República de Botafogo
Houve um tempo em que jornalistas eram bem credenciados; fontes eram preservadas; medias mediavam; news que eram fakes não se sobrepunham aos fatos; e até políticos mantinham algum quê de hombridade.
Mas galinhas não tinham dentes. E tampouco marrecos falavam.
No tocante à política tupiniquim – ainda que outrora adornada por inteligências capazes de ir bem além de simples conversões monetárias referentes à compra de bijous de nióbio, ou da pronúncia correta para o equivalente jurídico de consorte – pouca coisa mudou.
O jornalista Sebastião Nery, em Folclore Político, traz passagens hilárias das mirabolâncias políticas da nação.
Logo nas primeiras histórias, lembramos que Juscelino fora seminarista e que a expressão “o petróleo é nosso” tinha sido cunhada em 1953, por estudantes mineiros em passeata. Por exemplo.
Ficamos sabendo também que, nos moldes de JK, já houve vida inteligente na política nacional. E parte dela passou pelo bairro carioca:
Na rua Dona Mariana, Botafogo, Rio, vestido de imensas árvores, um casarão solene abrigou outrora uma das mais poderosas inteligências políticas do Brasil: o professor Santiago Dantas.
Dantas fora Ministro da Fazenda.
Conta Nery, dentre mais de 1.500 fantásticas histórias de bastidores da República, que as vísceras da conspiração militar de 1964, envolvendo todos os canalhas da época, começara já no primeiro dia do governo JK.

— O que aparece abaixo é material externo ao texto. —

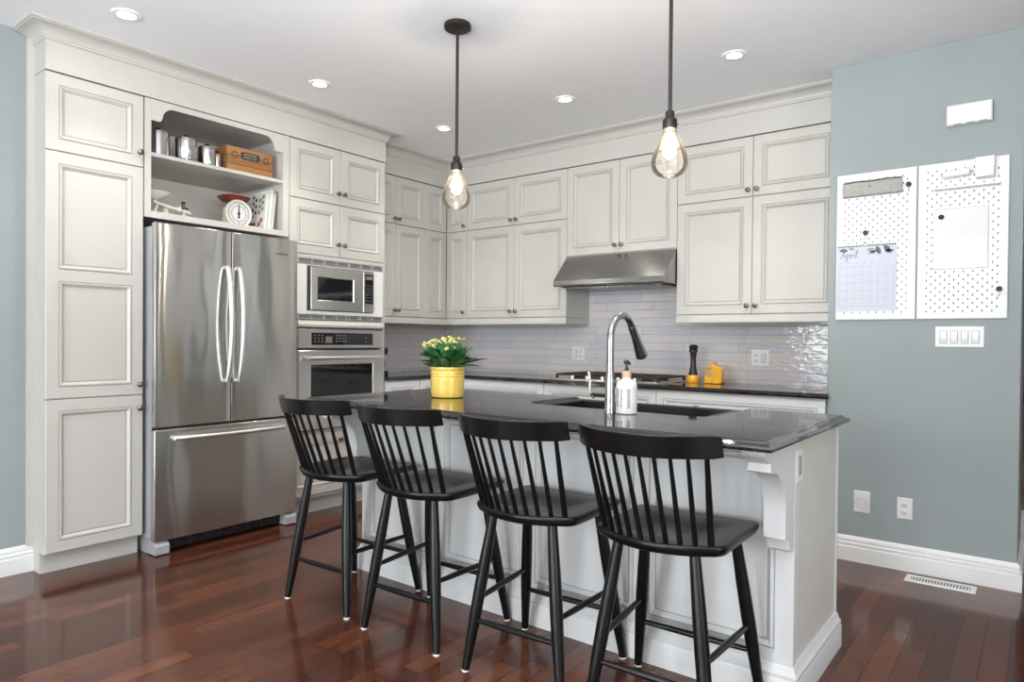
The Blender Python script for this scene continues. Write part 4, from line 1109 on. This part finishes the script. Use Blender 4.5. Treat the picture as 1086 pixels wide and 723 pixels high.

E, num tempo em que jornalistas investigativos protagonizavam a história, o autor de Folclore Político estaria visceralmente envolvido em outra tramoia – e que passaria também pelo bairro:
O pretexto era lutar contra Lacerda. Mas, quando eu li o projeto, compreendi, imediatamente, que o estado de sítio era contra nós. Telefonei para o Santiago Dantas. Morávamos perto. Eu na Voluntários da Pátria, ele na Dona Mariana.
Sebastião Nery nos revela que o ministro Dantas, antes de assumir a pasta, foi sondado pelo presidente sobre qual seria sua preferência – Fazenda ou Justiça:
(…) prefiro a Fazenda. Pela Constituição, o Ministério da Justiça é a pasta da política e da segurança. Mas hoje, está transformado no Ministério das Naturalizações (…) Não quero ser o ministro das Naturalizações.

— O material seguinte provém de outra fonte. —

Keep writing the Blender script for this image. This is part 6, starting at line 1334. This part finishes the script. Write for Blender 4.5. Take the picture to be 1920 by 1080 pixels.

A desordem total da Justiça, refletida na desilusão crítica de políticos escrupulosos, é ponto central dos relatos finais do livro.
E onde ministros de Justiça e Fazenda, naquele então, sentaram-se para atestar a impotência – em resenha hoje quase sexagenária – de nossa triste República?
(…) foi ali, no casarão solene da Dona Mariana, que, em 1963, já doente, Santiago recebeu a visita do Ministro da Justiça (…), Abelardo Jurema. Cansado, amargurado, desiludido com a incompetência dos dirigentes nacionais (políticos, econômicos e militares).